* Required work *
Restate the opening lines of the material below word for word, stopping after the line that contains "rad = math.radians".
>> start
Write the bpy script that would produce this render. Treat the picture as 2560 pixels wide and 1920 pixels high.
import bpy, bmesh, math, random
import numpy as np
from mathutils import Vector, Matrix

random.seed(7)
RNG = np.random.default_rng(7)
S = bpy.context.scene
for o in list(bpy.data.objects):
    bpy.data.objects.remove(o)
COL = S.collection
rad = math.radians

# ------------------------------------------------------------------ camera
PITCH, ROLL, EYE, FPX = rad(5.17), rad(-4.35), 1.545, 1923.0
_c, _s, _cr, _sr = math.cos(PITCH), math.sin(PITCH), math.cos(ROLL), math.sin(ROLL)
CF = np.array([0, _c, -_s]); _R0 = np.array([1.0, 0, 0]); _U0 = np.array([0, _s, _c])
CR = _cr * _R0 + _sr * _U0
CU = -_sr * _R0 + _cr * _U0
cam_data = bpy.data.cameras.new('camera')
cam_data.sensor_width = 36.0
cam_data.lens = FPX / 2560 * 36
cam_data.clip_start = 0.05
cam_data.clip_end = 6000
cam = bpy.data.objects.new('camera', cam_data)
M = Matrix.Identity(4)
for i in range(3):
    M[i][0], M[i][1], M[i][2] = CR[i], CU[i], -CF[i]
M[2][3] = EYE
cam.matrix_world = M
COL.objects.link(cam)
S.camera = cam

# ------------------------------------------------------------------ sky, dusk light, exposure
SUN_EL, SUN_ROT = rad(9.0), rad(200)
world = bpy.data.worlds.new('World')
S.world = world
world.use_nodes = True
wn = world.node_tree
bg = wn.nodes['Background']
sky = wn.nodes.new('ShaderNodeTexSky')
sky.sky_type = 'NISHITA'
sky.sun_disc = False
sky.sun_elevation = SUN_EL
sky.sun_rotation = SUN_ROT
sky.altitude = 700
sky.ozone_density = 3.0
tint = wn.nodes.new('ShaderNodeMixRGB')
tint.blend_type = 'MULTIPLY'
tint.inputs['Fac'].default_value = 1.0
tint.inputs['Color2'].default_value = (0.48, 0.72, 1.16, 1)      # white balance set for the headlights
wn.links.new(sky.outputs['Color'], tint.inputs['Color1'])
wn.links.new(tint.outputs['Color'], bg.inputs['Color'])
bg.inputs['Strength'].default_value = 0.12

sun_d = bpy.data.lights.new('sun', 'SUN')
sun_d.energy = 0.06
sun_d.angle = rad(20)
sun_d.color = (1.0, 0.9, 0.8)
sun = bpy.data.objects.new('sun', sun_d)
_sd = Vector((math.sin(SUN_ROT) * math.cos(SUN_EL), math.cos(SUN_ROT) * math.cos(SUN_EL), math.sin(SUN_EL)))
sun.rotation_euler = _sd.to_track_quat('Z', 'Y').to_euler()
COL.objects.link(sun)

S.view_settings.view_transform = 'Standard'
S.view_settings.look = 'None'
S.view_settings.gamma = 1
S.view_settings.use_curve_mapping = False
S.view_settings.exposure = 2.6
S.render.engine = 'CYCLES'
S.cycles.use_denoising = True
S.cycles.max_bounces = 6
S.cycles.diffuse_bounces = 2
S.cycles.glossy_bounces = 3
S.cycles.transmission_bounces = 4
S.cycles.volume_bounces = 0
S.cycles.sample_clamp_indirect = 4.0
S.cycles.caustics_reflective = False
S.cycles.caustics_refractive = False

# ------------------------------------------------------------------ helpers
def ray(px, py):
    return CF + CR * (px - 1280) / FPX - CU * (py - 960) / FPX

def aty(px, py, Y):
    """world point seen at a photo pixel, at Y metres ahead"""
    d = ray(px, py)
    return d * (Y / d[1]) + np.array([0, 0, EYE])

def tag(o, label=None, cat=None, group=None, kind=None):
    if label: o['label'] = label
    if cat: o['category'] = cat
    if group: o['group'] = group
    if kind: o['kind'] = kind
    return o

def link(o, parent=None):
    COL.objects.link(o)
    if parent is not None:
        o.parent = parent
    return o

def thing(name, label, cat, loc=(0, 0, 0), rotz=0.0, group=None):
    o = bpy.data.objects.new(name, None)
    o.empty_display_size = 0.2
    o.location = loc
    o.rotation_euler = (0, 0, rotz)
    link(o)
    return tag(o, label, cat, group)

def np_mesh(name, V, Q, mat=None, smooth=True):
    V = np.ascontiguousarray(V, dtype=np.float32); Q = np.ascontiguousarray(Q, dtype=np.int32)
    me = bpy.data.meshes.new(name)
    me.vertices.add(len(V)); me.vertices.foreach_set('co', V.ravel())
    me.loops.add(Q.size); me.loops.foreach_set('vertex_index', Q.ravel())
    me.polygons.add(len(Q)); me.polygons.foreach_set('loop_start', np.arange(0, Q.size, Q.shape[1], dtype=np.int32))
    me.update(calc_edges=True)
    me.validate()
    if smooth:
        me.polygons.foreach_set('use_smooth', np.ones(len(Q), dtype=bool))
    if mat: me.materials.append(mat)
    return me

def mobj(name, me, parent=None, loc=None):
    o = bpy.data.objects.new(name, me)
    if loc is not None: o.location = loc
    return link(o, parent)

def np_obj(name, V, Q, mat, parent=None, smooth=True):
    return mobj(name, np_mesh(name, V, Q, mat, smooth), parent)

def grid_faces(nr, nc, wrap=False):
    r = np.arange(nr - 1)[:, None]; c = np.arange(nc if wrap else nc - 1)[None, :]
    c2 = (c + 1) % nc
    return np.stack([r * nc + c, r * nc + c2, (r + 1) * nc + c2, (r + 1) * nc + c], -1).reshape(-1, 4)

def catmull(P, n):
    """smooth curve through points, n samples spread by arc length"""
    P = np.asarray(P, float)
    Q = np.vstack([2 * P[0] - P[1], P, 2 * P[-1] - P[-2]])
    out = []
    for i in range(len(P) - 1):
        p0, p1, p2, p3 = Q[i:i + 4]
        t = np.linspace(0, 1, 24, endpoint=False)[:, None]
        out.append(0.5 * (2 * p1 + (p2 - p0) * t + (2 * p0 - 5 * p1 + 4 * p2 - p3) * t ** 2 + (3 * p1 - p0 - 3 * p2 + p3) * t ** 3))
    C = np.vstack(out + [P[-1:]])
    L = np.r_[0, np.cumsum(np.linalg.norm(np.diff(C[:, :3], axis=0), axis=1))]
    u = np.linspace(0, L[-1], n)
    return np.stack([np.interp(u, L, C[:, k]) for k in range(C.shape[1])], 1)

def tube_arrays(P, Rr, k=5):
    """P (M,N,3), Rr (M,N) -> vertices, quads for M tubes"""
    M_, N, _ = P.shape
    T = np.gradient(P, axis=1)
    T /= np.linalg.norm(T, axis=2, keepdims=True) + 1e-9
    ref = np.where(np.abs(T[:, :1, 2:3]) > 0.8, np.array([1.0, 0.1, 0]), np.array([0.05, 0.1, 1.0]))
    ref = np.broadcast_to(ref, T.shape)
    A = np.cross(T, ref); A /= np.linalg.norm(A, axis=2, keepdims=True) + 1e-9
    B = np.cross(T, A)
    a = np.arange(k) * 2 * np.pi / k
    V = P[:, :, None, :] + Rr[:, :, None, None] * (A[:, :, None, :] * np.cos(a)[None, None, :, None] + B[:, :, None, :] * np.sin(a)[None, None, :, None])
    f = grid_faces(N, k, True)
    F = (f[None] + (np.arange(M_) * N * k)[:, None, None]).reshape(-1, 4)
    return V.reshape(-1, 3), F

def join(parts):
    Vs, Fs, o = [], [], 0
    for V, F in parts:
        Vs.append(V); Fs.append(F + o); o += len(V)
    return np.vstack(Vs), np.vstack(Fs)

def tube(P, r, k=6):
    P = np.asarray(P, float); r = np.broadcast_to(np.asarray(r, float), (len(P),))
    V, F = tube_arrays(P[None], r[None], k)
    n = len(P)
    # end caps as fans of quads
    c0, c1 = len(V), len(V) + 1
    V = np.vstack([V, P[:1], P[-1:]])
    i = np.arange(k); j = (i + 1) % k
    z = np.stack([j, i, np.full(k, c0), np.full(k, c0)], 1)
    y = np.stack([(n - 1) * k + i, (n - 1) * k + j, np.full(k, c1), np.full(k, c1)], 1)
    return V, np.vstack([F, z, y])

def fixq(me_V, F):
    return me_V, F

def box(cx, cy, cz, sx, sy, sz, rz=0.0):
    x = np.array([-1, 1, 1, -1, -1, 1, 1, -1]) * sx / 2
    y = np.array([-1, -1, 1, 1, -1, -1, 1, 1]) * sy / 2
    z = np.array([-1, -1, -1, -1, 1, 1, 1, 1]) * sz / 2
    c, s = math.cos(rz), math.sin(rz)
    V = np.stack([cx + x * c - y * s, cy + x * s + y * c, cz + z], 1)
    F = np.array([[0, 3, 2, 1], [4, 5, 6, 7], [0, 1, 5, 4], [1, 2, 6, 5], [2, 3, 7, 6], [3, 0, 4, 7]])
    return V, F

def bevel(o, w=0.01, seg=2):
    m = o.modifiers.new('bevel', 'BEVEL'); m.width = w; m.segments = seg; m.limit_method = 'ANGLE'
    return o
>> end
* Output *
Write the bpy script that would produce this render. Treat the picture as 2560 pixels wide and 1920 pixels high.
import bpy, bmesh, math, random
import numpy as np
from mathutils import Vector, Matrix

random.seed(7)
RNG = np.random.default_rng(7)
S = bpy.context.scene
for o in list(bpy.data.objects):
    bpy.data.objects.remove(o)
COL = S.collection
rad = math.radians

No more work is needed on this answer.